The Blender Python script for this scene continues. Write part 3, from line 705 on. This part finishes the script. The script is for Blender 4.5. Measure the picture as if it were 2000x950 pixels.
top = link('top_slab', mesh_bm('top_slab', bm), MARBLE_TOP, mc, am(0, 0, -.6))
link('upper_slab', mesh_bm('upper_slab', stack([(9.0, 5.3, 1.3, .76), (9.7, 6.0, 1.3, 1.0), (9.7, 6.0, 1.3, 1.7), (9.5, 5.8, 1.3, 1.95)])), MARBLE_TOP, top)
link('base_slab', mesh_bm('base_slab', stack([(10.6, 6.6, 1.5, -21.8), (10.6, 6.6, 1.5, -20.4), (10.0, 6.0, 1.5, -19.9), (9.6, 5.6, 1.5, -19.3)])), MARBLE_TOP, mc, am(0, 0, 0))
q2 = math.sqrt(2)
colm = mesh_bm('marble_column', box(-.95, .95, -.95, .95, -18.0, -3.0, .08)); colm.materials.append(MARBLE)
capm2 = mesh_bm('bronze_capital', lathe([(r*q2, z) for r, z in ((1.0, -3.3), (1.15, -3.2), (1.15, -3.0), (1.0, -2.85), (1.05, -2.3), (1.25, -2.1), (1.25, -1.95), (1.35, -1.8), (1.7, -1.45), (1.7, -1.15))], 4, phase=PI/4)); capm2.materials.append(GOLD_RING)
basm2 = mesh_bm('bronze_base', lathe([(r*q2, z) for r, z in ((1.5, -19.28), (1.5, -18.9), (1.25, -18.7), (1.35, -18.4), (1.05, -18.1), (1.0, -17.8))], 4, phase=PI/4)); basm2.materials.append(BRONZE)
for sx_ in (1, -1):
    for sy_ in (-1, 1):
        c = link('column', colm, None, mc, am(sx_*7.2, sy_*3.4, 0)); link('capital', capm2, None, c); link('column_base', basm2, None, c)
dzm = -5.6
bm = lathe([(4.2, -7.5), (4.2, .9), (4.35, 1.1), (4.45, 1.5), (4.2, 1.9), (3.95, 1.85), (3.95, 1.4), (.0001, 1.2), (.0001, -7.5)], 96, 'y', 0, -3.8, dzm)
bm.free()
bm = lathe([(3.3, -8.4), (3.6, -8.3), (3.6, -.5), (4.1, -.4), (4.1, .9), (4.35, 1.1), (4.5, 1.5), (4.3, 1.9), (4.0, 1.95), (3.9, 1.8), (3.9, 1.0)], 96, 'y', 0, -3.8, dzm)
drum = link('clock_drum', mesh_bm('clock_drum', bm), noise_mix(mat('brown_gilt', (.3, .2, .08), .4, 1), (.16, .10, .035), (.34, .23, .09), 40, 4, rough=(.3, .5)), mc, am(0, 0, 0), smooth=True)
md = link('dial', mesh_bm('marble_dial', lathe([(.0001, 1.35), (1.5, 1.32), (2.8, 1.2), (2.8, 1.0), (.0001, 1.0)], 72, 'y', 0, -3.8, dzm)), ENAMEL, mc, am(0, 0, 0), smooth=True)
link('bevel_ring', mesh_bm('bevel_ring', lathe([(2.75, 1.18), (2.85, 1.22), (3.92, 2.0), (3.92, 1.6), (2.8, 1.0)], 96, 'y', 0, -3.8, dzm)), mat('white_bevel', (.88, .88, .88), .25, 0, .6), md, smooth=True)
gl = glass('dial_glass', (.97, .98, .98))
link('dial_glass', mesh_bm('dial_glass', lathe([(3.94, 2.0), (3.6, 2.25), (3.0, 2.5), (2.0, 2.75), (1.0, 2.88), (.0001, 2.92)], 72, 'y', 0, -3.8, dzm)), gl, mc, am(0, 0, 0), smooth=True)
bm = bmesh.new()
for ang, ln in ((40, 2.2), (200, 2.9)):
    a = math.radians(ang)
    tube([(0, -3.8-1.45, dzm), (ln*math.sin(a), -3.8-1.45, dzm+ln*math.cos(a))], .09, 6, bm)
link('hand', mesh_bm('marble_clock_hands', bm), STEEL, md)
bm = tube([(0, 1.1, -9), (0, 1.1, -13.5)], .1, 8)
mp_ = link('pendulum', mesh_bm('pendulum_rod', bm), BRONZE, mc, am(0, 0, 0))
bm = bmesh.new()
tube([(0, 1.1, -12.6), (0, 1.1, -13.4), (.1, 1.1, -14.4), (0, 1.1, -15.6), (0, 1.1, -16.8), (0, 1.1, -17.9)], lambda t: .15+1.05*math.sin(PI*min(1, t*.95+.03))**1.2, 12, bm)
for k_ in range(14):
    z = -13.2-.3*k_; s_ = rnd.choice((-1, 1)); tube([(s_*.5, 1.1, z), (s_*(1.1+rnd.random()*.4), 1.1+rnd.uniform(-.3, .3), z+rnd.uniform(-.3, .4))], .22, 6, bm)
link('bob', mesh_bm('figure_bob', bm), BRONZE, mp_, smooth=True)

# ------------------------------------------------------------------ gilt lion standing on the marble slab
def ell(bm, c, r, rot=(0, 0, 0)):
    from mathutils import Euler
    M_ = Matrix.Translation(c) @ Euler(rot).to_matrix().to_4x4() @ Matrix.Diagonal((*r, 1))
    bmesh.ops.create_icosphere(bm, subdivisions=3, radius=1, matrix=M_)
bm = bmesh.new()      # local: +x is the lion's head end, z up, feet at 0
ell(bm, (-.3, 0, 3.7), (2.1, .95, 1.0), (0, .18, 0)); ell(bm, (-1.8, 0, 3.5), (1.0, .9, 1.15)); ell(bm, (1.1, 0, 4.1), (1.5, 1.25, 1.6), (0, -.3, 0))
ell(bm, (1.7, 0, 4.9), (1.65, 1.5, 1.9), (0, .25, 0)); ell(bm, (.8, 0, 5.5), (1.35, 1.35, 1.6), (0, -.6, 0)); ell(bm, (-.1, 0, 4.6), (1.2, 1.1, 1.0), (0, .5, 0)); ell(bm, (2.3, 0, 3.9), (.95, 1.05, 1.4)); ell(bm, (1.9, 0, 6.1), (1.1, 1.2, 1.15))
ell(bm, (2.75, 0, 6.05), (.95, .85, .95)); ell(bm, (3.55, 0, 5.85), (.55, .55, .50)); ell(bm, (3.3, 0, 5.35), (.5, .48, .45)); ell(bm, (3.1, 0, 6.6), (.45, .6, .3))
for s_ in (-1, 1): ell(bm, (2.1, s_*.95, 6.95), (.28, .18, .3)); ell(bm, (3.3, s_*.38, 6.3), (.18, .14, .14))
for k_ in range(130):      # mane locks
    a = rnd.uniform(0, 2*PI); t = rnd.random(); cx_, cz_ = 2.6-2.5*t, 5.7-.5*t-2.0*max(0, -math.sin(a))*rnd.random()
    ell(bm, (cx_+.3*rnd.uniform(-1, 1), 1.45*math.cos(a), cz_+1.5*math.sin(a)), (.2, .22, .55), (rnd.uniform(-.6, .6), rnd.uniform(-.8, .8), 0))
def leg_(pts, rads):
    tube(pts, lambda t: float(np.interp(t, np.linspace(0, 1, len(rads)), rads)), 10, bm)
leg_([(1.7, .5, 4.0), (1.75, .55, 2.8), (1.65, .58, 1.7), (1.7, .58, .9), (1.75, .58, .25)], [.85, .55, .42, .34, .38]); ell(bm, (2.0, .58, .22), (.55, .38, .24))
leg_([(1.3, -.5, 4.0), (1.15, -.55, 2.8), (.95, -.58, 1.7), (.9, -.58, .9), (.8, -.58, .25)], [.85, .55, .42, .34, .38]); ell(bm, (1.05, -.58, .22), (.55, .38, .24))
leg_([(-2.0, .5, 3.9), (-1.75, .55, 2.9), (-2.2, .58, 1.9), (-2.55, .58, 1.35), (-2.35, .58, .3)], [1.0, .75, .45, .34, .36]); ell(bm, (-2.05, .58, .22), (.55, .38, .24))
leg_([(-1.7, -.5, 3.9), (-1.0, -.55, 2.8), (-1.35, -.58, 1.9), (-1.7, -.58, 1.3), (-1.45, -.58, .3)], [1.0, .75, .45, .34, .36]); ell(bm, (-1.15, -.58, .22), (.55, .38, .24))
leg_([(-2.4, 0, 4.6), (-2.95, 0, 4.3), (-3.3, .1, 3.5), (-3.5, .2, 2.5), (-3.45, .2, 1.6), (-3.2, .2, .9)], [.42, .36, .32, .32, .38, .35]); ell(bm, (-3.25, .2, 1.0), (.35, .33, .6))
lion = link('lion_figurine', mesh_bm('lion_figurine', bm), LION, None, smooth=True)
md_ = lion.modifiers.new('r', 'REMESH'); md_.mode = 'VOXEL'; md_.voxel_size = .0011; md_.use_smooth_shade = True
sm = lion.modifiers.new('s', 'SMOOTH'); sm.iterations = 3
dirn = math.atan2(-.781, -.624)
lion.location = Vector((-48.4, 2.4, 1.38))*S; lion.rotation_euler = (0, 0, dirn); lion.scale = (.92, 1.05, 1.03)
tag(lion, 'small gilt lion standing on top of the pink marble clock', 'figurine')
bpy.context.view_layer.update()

CHALLENGE: Your task is to pick out every line with the string "from" and copy it.

THE RESPONSE:
The Blender Python script for this scene continues. Write part 3, from line 705 on. This part finishes the script. The script is for Blender 4.5. Measure the picture as if it were 2000x950 pixels.
    from mathutils import Euler